The rock is surrounded by a elevated walkway that has a railing that is about chest high. The bottom of the railing is glass so that children can look through. The only way to really take photos is over the railing. The light in the building is kept really low which required some really long shutter speeds. To take the photos I wanted, I ended up extending the center column over the railing using the horizontal feature.

Camera: Pentax K10D
Exposure: 6 seconds
Aperture: f/8.0
Focal Length: 120 mm
ISO Speed:100
Lens: Sigma AF 75-200mm f3.8



The other really great thing about the horizontal arm feature is that it is a feature that doesn't always have to be used. If the use just requires a regular tripod, well the cross arm tripods are regular tripods. This isn't true with the Benro Trekker and the like, but any other horizontal arm tripod will simply work as a normal tripod as needed.

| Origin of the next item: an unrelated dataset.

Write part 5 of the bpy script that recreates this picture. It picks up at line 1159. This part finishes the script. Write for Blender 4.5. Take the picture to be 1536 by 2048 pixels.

You can increase the stability a lot when using the center column out horizontally just by having one of the legs spread out at next step wider angle and the horizontal column out between the two narrower spread legs. The column can be at any angle and it is stable. If you look at the second photo I posted of the setup, you can kind of see that I'm using it there. It actually is more stable when the legs are extended out than when using the tripod legs collapsed. I don't think you can actually tip over the tripod with the legs extended and one is out at the wider angle with the center column between the two narrow legs. I think the legs would have to bend/break before it would tip.

For all the scary, scary, talk, a little care and thought is all that is really needed. It is the same care and thought I use when putting the camera on the ball head quick release, the same care and thought I use when changing lenses, and the same care and thought I use when cleaning my camera. Too much for some, shrug?